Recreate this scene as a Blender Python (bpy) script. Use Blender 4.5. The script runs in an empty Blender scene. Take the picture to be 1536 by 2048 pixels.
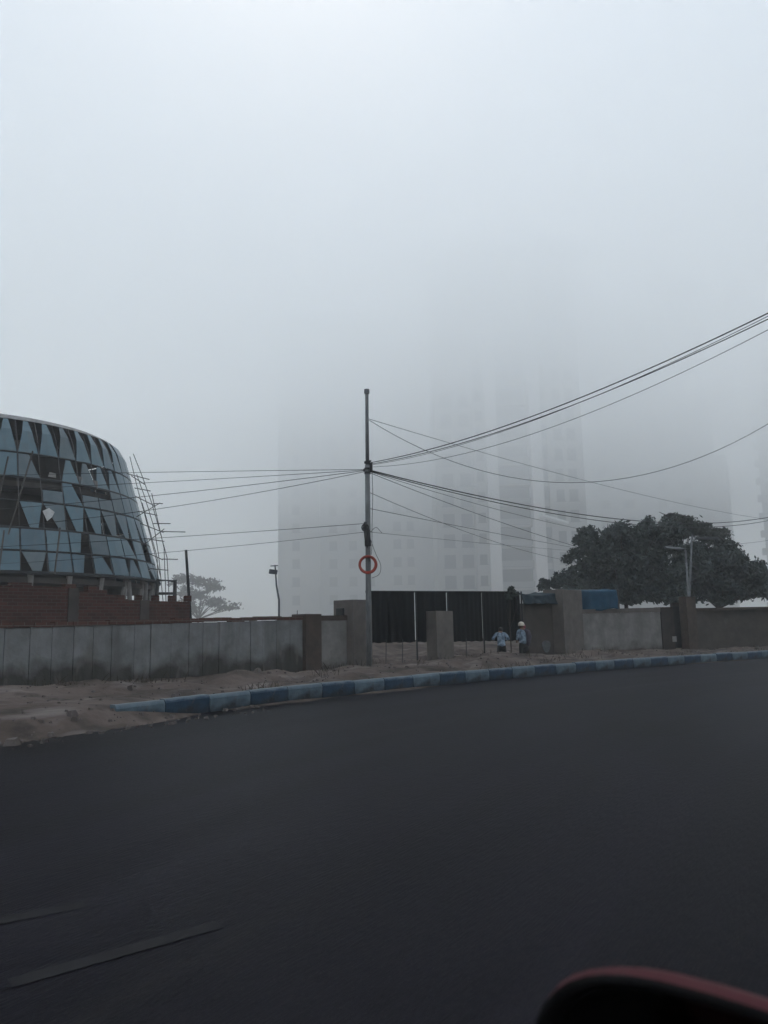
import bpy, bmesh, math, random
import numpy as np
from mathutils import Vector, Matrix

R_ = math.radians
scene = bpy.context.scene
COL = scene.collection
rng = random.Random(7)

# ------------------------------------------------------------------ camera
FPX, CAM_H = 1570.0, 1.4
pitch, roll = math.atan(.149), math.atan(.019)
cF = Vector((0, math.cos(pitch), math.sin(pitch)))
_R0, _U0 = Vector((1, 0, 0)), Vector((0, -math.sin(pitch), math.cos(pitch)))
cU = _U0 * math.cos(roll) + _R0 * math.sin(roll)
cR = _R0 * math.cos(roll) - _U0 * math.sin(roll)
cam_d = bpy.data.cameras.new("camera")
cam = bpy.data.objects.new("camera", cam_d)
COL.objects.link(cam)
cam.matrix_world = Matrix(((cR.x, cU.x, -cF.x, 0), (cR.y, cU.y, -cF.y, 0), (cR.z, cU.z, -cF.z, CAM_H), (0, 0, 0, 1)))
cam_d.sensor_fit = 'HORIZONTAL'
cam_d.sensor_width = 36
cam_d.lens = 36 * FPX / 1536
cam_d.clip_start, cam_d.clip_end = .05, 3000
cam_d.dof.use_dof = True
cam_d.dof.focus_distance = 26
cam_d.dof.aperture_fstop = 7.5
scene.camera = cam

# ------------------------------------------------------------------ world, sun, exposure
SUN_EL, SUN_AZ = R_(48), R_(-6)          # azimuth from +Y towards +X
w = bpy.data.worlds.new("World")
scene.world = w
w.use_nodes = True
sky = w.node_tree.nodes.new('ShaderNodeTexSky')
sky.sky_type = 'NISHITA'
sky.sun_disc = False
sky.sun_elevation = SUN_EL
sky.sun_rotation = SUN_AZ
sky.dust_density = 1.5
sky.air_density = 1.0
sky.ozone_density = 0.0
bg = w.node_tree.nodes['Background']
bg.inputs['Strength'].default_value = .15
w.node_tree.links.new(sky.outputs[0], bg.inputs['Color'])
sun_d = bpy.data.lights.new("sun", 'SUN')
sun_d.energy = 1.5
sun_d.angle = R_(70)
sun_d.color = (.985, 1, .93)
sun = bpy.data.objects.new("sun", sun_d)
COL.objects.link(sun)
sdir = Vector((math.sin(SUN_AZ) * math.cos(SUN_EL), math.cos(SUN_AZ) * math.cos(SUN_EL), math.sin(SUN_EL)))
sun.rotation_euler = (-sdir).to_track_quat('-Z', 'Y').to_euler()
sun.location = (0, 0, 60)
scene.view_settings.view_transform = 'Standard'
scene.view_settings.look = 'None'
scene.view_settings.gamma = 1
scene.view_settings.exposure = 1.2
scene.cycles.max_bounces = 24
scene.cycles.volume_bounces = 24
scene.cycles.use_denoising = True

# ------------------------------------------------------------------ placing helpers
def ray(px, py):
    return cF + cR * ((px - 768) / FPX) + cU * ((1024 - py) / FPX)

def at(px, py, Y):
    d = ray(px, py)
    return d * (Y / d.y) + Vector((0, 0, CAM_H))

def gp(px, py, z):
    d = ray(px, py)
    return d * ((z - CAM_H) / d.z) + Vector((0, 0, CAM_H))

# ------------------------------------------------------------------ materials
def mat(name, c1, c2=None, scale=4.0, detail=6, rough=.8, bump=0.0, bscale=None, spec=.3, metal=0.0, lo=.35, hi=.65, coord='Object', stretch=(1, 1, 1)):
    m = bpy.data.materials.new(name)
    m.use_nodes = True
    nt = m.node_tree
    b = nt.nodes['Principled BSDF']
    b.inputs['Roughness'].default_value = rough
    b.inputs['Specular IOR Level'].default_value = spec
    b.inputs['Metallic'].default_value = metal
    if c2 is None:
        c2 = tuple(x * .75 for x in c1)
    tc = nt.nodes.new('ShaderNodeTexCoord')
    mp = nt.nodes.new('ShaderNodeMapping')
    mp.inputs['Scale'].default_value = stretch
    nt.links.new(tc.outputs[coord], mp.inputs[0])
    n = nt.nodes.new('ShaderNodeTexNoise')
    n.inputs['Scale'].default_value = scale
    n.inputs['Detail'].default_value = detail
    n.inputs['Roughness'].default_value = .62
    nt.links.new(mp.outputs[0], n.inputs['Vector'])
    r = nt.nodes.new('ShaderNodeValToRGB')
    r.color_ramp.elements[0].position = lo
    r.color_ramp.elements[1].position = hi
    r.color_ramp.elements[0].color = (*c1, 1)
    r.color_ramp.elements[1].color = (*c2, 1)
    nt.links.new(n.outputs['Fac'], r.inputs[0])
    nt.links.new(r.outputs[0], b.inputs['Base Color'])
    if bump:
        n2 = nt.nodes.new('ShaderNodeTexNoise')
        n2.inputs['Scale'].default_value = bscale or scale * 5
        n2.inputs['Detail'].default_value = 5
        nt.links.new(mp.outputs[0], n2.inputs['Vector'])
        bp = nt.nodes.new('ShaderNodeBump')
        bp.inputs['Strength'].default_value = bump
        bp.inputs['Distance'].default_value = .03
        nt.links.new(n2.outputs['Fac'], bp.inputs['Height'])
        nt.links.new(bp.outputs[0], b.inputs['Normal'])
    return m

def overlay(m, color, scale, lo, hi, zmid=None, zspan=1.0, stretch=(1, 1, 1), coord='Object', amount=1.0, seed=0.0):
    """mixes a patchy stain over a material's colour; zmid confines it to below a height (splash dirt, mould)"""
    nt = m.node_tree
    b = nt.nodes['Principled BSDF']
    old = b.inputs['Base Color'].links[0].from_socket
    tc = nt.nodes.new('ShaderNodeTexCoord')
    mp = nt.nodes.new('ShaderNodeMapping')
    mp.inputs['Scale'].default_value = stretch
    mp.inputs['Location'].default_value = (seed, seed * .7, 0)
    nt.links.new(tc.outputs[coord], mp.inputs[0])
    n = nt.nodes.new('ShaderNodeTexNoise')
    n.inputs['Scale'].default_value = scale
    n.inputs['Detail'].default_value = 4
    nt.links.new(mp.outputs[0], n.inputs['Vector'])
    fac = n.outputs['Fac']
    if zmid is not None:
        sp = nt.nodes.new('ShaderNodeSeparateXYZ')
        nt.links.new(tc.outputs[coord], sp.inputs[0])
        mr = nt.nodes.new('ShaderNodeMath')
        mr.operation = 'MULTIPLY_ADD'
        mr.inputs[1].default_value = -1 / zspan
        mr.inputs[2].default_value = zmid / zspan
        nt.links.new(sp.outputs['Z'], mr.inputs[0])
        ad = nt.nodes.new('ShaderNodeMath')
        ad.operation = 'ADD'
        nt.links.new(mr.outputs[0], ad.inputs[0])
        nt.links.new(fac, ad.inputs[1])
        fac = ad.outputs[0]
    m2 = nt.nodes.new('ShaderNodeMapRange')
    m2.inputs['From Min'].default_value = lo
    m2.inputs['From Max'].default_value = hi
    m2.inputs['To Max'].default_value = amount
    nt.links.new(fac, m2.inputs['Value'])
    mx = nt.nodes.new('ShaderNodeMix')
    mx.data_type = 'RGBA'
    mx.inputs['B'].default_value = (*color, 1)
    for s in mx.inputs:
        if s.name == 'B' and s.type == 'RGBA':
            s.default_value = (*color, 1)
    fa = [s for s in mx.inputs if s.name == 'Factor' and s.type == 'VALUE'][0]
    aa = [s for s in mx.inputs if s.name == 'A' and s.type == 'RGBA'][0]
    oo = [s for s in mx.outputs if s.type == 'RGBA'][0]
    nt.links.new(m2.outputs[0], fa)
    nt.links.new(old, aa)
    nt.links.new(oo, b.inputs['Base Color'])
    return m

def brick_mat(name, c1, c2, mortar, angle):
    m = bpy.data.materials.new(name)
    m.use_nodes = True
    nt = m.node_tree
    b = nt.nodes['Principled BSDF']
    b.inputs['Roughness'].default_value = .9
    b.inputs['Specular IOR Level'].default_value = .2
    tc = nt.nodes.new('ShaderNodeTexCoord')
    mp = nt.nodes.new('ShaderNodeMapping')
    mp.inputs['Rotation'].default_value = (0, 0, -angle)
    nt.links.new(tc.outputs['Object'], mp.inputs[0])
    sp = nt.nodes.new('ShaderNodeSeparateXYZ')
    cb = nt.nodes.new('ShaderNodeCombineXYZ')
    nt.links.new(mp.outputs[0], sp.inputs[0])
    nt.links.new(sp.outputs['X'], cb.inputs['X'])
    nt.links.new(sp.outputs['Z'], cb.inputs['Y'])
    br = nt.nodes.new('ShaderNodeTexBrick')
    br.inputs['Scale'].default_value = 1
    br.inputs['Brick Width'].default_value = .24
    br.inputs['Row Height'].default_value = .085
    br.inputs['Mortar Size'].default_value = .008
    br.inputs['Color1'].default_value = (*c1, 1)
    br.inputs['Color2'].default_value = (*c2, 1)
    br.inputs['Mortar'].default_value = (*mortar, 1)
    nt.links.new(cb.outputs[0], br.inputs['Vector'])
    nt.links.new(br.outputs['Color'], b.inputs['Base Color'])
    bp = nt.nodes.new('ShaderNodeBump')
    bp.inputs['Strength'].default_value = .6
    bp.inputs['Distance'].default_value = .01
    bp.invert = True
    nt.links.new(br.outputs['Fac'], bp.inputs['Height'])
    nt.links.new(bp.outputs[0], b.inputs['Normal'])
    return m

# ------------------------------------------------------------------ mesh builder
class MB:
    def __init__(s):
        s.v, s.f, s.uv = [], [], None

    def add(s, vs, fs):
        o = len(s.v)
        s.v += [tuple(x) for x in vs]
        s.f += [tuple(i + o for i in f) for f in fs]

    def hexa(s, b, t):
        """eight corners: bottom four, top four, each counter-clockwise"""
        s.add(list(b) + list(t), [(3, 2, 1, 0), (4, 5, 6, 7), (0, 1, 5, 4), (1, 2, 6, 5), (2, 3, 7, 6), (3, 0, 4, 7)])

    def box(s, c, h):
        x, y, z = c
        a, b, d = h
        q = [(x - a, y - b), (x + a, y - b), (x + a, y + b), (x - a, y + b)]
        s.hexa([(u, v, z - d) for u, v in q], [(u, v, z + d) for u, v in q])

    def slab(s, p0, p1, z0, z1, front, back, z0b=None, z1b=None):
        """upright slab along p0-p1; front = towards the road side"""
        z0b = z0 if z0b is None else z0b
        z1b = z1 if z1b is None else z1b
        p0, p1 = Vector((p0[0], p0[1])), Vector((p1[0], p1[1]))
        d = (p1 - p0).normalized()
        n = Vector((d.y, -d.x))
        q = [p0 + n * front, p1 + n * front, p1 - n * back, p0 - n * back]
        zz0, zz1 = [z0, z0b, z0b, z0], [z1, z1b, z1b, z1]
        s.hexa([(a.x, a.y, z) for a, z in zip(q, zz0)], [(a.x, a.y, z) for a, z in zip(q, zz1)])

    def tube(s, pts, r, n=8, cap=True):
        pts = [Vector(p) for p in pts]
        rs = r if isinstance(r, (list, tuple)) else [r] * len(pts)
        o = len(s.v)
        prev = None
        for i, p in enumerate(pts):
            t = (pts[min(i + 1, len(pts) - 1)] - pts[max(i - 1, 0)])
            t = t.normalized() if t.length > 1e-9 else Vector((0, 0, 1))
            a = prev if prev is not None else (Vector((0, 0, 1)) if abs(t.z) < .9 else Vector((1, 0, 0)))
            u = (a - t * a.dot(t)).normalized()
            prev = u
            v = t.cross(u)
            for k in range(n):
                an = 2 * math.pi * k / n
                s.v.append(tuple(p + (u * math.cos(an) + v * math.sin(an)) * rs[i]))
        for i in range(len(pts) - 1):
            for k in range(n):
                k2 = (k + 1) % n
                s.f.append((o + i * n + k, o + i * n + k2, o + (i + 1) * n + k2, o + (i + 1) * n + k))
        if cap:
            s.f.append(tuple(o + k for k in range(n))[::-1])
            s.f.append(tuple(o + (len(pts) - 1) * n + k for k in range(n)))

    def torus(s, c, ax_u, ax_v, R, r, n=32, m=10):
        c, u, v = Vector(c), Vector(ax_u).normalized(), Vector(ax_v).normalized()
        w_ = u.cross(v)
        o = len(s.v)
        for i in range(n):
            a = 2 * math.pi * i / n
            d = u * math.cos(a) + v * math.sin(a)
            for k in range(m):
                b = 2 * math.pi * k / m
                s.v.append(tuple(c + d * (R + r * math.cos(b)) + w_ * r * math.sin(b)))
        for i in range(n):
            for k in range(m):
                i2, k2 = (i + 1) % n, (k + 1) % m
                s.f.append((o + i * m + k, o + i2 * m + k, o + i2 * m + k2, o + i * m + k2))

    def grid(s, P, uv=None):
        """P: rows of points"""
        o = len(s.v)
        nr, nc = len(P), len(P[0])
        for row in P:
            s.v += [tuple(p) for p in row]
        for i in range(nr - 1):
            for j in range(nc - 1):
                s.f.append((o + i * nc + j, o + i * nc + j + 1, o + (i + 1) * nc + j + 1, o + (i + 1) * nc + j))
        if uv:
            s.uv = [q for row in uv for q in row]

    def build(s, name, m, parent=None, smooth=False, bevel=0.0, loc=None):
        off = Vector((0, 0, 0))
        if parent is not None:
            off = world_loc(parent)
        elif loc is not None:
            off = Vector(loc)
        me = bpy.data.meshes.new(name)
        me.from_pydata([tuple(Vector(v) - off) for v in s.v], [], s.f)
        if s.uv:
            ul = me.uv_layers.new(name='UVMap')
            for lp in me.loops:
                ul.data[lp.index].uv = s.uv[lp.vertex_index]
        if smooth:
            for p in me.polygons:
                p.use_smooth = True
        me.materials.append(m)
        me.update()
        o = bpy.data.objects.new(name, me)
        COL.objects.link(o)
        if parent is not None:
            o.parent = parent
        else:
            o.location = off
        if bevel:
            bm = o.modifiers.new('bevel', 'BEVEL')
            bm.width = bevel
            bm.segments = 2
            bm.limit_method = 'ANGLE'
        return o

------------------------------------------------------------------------

Select and copy each line from the data that includes the word "scene".

* [The answer]
Recreate this scene as a Blender Python (bpy) script. Use Blender 4.5. The script runs in an empty Blender scene. Take the picture to be 1536 by 2048 pixels.
scene = bpy.context.scene
COL = scene.collection
scene.camera = cam
scene.world = w
scene.view_settings.view_transform = 'Standard'
scene.view_settings.look = 'None'
scene.view_settings.gamma = 1
scene.view_settings.exposure = 1.2
scene.cycles.max_bounces = 24
scene.cycles.volume_bounces = 24
scene.cycles.use_denoising = True